CIA nominee Gina Haspel says torture doesn’t work as interrogation tool

WASHINGTON (AP) — President Donald Trump’s CIA nominee said Wednesday at her confirmation hearing that she doesn’t believe torture works as an interrogation technique and that her “strong moral compass” would prevent her from carrying out any presidential order she found objectionable.

Under questioning by members of the Senate Intelligence Committee, acting CIA Director Gina Haspel said she would not permit the spy agency to restart the kind of harsh detention and interrogation program it ran at black sites after Sept. 11. It was one of the darkest chapters of the CIA’s history and tainted America’s image worldwide.

Senators asked how she would respond if Trump — who has said he supports harsh interrogation techniques like waterboarding and “a hell of a lot worse” — ordered her to do something she found morally objectionable.

“I would not allow CIA to undertake activity that I thought was immoral, even if it was technically legal,” said Haspel, a 33-year veteran of the agency. “I would absolutely not permit it.”
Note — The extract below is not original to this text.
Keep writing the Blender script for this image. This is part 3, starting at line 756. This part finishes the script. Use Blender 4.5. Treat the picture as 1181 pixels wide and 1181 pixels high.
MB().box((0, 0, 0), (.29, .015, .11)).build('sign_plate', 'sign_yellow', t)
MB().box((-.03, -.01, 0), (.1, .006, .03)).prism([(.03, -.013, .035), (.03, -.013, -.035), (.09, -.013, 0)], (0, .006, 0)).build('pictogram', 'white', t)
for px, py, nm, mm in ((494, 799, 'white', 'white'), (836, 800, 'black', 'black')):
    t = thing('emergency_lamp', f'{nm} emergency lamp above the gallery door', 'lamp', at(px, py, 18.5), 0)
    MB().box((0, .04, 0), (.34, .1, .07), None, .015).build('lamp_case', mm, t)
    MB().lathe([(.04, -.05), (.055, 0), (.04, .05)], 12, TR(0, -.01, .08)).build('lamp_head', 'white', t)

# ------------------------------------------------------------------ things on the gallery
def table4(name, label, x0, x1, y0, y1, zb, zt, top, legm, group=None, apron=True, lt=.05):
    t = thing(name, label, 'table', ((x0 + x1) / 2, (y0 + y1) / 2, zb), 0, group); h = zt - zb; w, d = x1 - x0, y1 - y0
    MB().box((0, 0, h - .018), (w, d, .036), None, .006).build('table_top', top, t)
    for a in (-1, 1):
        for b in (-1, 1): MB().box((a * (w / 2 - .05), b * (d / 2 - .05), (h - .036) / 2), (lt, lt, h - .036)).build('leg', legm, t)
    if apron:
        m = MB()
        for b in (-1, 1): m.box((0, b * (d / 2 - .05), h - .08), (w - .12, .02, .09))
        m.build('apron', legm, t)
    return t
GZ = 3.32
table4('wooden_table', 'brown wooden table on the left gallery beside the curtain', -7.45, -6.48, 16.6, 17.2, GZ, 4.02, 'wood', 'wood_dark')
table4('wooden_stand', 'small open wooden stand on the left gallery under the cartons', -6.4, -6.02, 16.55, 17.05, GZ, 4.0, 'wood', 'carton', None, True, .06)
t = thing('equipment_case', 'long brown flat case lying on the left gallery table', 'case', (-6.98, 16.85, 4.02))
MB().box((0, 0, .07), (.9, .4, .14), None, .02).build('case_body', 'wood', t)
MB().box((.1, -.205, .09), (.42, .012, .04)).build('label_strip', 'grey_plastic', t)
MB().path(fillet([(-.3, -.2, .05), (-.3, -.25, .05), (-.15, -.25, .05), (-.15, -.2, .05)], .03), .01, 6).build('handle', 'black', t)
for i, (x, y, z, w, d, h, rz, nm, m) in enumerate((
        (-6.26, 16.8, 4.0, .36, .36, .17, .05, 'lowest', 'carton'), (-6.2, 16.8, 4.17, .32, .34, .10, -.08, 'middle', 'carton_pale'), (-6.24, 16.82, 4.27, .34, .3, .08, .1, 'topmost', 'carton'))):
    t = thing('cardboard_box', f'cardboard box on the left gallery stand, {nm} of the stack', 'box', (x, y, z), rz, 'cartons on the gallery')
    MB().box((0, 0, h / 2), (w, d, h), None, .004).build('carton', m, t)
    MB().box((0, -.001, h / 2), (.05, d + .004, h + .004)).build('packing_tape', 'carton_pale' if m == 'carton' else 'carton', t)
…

When asked if she agrees with the president’s assertion that torture works, Haspel said: “I don’t believe that torture works.” She added that she doesn’t think Trump would ask the CIA to resume waterboarding, which simulates drowning.

She faces what will likely be a close confirmation vote in the full Senate. The CIA director position opened up after Mike Pompeo was named secretary of state. Haspel would be the first female CIA director.

While she has deep experience, her nomination is contentious because she was chief of base of a covert detention site in Thailand where terror suspects were waterboarded. There also have been questions about how she drafted a cable that her boss used to order the destruction of videotapes of interrogation sessions conducted at the site.

Protesters disrupted the hearing shouting, “Prosecute the torturers!” and “Bloody Gina!” Haspel remained stone-faced as police escorted them out of the room.

“I realize that there are strong disagreements on the effectiveness of the CIA’s detention and interrogation program,” Haspel wrote in answers to more than 100 questions submitted by committee members and released at her hearing.

“In my view — a view shared by all nine former directors and acting directors — the CIA was able to collect valuable intelligence that contributed to the prevention of further terrorist attacks. That said, it is impossible to know whether the CIA could have obtained the same information in another way,” she wrote.